### THE REQUEST
Print out every line, exactly as written.

### DATASET CONTENT
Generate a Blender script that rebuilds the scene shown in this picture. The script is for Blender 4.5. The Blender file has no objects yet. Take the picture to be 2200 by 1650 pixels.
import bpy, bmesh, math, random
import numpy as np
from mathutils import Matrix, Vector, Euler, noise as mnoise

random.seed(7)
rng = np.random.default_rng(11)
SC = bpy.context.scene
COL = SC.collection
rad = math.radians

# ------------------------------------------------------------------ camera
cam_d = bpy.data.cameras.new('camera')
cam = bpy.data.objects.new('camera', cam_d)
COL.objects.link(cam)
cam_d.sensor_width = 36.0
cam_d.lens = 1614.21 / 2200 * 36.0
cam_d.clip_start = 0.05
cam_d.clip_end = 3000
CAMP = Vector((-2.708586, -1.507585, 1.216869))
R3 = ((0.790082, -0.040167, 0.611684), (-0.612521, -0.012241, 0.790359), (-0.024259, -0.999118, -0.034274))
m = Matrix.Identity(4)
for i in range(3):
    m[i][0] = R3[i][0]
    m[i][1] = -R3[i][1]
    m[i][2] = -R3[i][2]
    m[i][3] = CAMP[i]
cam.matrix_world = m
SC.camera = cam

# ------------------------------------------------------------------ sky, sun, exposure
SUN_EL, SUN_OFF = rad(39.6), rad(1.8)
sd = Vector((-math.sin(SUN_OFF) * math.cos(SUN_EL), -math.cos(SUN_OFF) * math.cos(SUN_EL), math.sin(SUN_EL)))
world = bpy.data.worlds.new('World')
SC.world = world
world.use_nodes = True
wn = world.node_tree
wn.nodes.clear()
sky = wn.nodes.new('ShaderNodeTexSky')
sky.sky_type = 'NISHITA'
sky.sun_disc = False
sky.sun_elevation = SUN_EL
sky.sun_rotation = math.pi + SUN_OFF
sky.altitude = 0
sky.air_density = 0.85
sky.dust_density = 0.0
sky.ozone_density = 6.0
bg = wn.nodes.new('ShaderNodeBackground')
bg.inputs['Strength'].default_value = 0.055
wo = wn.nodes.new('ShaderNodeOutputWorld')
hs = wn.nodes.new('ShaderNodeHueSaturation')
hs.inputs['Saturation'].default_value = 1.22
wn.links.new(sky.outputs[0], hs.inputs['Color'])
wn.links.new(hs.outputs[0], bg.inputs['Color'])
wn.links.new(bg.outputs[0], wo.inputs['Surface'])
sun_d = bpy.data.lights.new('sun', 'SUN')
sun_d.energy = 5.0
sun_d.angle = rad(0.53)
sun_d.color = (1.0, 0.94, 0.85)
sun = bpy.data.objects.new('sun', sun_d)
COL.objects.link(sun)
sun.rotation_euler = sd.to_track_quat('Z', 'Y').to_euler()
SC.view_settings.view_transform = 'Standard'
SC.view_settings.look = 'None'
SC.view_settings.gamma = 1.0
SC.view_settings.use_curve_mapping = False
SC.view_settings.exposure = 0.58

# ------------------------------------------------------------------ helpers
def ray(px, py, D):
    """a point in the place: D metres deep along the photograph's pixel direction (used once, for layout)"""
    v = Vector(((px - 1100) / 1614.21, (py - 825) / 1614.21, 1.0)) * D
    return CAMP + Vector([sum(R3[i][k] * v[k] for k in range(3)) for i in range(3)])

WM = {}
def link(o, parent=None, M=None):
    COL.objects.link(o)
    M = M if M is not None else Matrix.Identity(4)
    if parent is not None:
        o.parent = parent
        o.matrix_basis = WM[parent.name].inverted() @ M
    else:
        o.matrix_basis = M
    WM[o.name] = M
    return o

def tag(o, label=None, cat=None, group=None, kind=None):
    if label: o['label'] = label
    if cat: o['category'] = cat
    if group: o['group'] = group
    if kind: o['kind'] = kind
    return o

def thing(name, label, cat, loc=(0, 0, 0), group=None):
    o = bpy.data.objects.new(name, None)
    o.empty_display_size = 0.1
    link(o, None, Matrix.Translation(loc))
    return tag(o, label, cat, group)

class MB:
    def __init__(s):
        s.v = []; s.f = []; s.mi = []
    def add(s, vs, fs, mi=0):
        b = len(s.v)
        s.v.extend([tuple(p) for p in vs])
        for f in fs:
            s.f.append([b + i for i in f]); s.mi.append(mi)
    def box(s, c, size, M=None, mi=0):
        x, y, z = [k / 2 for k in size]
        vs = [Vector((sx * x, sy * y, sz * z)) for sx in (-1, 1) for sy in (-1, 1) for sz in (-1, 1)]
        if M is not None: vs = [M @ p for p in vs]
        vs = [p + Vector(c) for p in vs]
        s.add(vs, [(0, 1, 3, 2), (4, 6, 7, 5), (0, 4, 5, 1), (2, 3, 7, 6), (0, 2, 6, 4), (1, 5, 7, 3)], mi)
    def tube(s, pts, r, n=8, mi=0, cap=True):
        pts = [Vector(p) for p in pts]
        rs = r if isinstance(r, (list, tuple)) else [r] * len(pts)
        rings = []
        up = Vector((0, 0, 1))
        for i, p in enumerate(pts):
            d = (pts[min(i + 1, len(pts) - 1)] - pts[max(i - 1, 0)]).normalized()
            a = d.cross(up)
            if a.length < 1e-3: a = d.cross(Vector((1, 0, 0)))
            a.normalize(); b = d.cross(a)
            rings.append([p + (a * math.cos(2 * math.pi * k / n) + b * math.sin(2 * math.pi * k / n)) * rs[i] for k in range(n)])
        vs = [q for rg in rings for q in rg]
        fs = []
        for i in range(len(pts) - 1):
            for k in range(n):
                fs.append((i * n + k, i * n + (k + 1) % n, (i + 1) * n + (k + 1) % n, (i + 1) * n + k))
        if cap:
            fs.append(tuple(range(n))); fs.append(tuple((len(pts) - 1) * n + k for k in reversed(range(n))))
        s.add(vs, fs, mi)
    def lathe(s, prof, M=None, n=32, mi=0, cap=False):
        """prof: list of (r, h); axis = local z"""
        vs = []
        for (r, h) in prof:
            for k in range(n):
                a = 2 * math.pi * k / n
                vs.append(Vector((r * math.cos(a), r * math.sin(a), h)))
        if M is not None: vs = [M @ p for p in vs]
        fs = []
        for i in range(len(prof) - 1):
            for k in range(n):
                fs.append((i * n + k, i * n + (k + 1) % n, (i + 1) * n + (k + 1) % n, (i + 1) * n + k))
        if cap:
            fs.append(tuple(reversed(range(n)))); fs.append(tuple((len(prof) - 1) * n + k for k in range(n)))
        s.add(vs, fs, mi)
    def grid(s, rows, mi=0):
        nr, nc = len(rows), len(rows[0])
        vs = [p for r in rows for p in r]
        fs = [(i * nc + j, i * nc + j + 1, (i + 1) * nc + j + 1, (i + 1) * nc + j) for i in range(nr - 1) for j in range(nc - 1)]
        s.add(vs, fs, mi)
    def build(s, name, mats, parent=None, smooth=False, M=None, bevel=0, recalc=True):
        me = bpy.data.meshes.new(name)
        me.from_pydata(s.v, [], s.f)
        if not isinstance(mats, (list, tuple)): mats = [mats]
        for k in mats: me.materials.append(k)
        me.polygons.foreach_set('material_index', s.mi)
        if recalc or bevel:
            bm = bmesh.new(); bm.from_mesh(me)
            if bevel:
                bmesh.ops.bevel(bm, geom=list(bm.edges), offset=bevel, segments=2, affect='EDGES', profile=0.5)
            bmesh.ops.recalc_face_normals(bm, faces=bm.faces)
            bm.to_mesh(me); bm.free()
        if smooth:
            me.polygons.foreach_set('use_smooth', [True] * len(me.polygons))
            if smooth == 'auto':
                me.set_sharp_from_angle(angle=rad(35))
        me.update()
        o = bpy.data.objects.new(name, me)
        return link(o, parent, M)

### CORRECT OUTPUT
Generate a Blender script that rebuilds the scene shown in this picture. The script is for Blender 4.5. The Blender file has no objects yet. Take the picture to be 2200 by 1650 pixels.
import bpy, bmesh, math, random
import numpy as np
from mathutils import Matrix, Vector, Euler, noise as mnoise

random.seed(7)
rng = np.random.default_rng(11)
SC = bpy.context.scene
COL = SC.collection
rad = math.radians

# ------------------------------------------------------------------ camera
cam_d = bpy.data.cameras.new('camera')
cam = bpy.data.objects.new('camera', cam_d)
COL.objects.link(cam)
cam_d.sensor_width = 36.0
cam_d.lens = 1614.21 / 2200 * 36.0
cam_d.clip_start = 0.05
cam_d.clip_end = 3000
CAMP = Vector((-2.708586, -1.507585, 1.216869))
R3 = ((0.790082, -0.040167, 0.611684), (-0.612521, -0.012241, 0.790359), (-0.024259, -0.999118, -0.034274))
m = Matrix.Identity(4)
for i in range(3):
    m[i][0] = R3[i][0]
    m[i][1] = -R3[i][1]
    m[i][2] = -R3[i][2]
    m[i][3] = CAMP[i]
cam.matrix_world = m
SC.camera = cam

# ------------------------------------------------------------------ sky, sun, exposure
SUN_EL, SUN_OFF = rad(39.6), rad(1.8)
sd = Vector((-math.sin(SUN_OFF) * math.cos(SUN_EL), -math.cos(SUN_OFF) * math.cos(SUN_EL), math.sin(SUN_EL)))
world = bpy.data.worlds.new('World')
SC.world = world
world.use_nodes = True
wn = world.node_tree
wn.nodes.clear()
sky = wn.nodes.new('ShaderNodeTexSky')
sky.sky_type = 'NISHITA'
sky.sun_disc = False
sky.sun_elevation = SUN_EL
sky.sun_rotation = math.pi + SUN_OFF
sky.altitude = 0
sky.air_density = 0.85
sky.dust_density = 0.0
sky.ozone_density = 6.0
bg = wn.nodes.new('ShaderNodeBackground')
bg.inputs['Strength'].default_value = 0.055
wo = wn.nodes.new('ShaderNodeOutputWorld')
hs = wn.nodes.new('ShaderNodeHueSaturation')
hs.inputs['Saturation'].default_value = 1.22
wn.links.new(sky.outputs[0], hs.inputs['Color'])
wn.links.new(hs.outputs[0], bg.inputs['Color'])
wn.links.new(bg.outputs[0], wo.inputs['Surface'])
sun_d = bpy.data.lights.new('sun', 'SUN')
sun_d.energy = 5.0
sun_d.angle = rad(0.53)
sun_d.color = (1.0, 0.94, 0.85)
sun = bpy.data.objects.new('sun', sun_d)
COL.objects.link(sun)
sun.rotation_euler = sd.to_track_quat('Z', 'Y').to_euler()
SC.view_settings.view_transform = 'Standard'
SC.view_settings.look = 'None'
SC.view_settings.gamma = 1.0
SC.view_settings.use_curve_mapping = False
SC.view_settings.exposure = 0.58

# ------------------------------------------------------------------ helpers
def ray(px, py, D):
    """a point in the place: D metres deep along the photograph's pixel direction (used once, for layout)"""
    v = Vector(((px - 1100) / 1614.21, (py - 825) / 1614.21, 1.0)) * D
    return CAMP + Vector([sum(R3[i][k] * v[k] for k in range(3)) for i in range(3)])

WM = {}
def link(o, parent=None, M=None):
    COL.objects.link(o)
    M = M if M is not None else Matrix.Identity(4)
    if parent is not None:
        o.parent = parent
        o.matrix_basis = WM[parent.name].inverted() @ M
    else:
        o.matrix_basis = M
    WM[o.name] = M
    return o

def tag(o, label=None, cat=None, group=None, kind=None):
    if label: o['label'] = label
    if cat: o['category'] = cat
    if group: o['group'] = group
    if kind: o['kind'] = kind
    return o

def thing(name, label, cat, loc=(0, 0, 0), group=None):
    o = bpy.data.objects.new(name, None)
    o.empty_display_size = 0.1
    link(o, None, Matrix.Translation(loc))
    return tag(o, label, cat, group)

class MB:
    def __init__(s):
        s.v = []; s.f = []; s.mi = []
    def add(s, vs, fs, mi=0):
        b = len(s.v)
        s.v.extend([tuple(p) for p in vs])
        for f in fs:
            s.f.append([b + i for i in f]); s.mi.append(mi)
    def box(s, c, size, M=None, mi=0):
        x, y, z = [k / 2 for k in size]
        vs = [Vector((sx * x, sy * y, sz * z)) for sx in (-1, 1) for sy in (-1, 1) for sz in (-1, 1)]
        if M is not None: vs = [M @ p for p in vs]
        vs = [p + Vector(c) for p in vs]
        s.add(vs, [(0, 1, 3, 2), (4, 6, 7, 5), (0, 4, 5, 1), (2, 3, 7, 6), (0, 2, 6, 4), (1, 5, 7, 3)], mi)
    def tube(s, pts, r, n=8, mi=0, cap=True):
        pts = [Vector(p) for p in pts]
        rs = r if isinstance(r, (list, tuple)) else [r] * len(pts)
        rings = []
        up = Vector((0, 0, 1))
        for i, p in enumerate(pts):
            d = (pts[min(i + 1, len(pts) - 1)] - pts[max(i - 1, 0)]).normalized()
            a = d.cross(up)
            if a.length < 1e-3: a = d.cross(Vector((1, 0, 0)))
            a.normalize(); b = d.cross(a)
            rings.append([p + (a * math.cos(2 * math.pi * k / n) + b * math.sin(2 * math.pi * k / n)) * rs[i] for k in range(n)])
        vs = [q for rg in rings for q in rg]
        fs = []
        for i in range(len(pts) - 1):
            for k in range(n):
                fs.append((i * n + k, i * n + (k + 1) % n, (i + 1) * n + (k + 1) % n, (i + 1) * n + k))
        if cap:
            fs.append(tuple(range(n))); fs.append(tuple((len(pts) - 1) * n + k for k in reversed(range(n))))
        s.add(vs, fs, mi)
    def lathe(s, prof, M=None, n=32, mi=0, cap=False):
        """prof: list of (r, h); axis = local z"""
        vs = []
        for (r, h) in prof:
            for k in range(n):
                a = 2 * math.pi * k / n
                vs.append(Vector((r * math.cos(a), r * math.sin(a), h)))
        if M is not None: vs = [M @ p for p in vs]
        fs = []
        for i in range(len(prof) - 1):
            for k in range(n):
                fs.append((i * n + k, i * n + (k + 1) % n, (i + 1) * n + (k + 1) % n, (i + 1) * n + k))
        if cap:
            fs.append(tuple(reversed(range(n)))); fs.append(tuple((len(prof) - 1) * n + k for k in range(n)))
        s.add(vs, fs, mi)
    def grid(s, rows, mi=0):
        nr, nc = len(rows), len(rows[0])
        vs = [p for r in rows for p in r]
        fs = [(i * nc + j, i * nc + j + 1, (i + 1) * nc + j + 1, (i + 1) * nc + j) for i in range(nr - 1) for j in range(nc - 1)]
        s.add(vs, fs, mi)
    def build(s, name, mats, parent=None, smooth=False, M=None, bevel=0, recalc=True):
        me = bpy.data.meshes.new(name)
        me.from_pydata(s.v, [], s.f)
        if not isinstance(mats, (list, tuple)): mats = [mats]
        for k in mats: me.materials.append(k)
        me.polygons.foreach_set('material_index', s.mi)
        if recalc or bevel:
            bm = bmesh.new(); bm.from_mesh(me)
            if bevel:
                bmesh.ops.bevel(bm, geom=list(bm.edges), offset=bevel, segments=2, affect='EDGES', profile=0.5)
            bmesh.ops.recalc_face_normals(bm, faces=bm.faces)
            bm.to_mesh(me); bm.free()
        if smooth:
            me.polygons.foreach_set('use_smooth', [True] * len(me.polygons))
            if smooth == 'auto':
                me.set_sharp_from_angle(angle=rad(35))
        me.update()
        o = bpy.data.objects.new(name, me)
        return link(o, parent, M)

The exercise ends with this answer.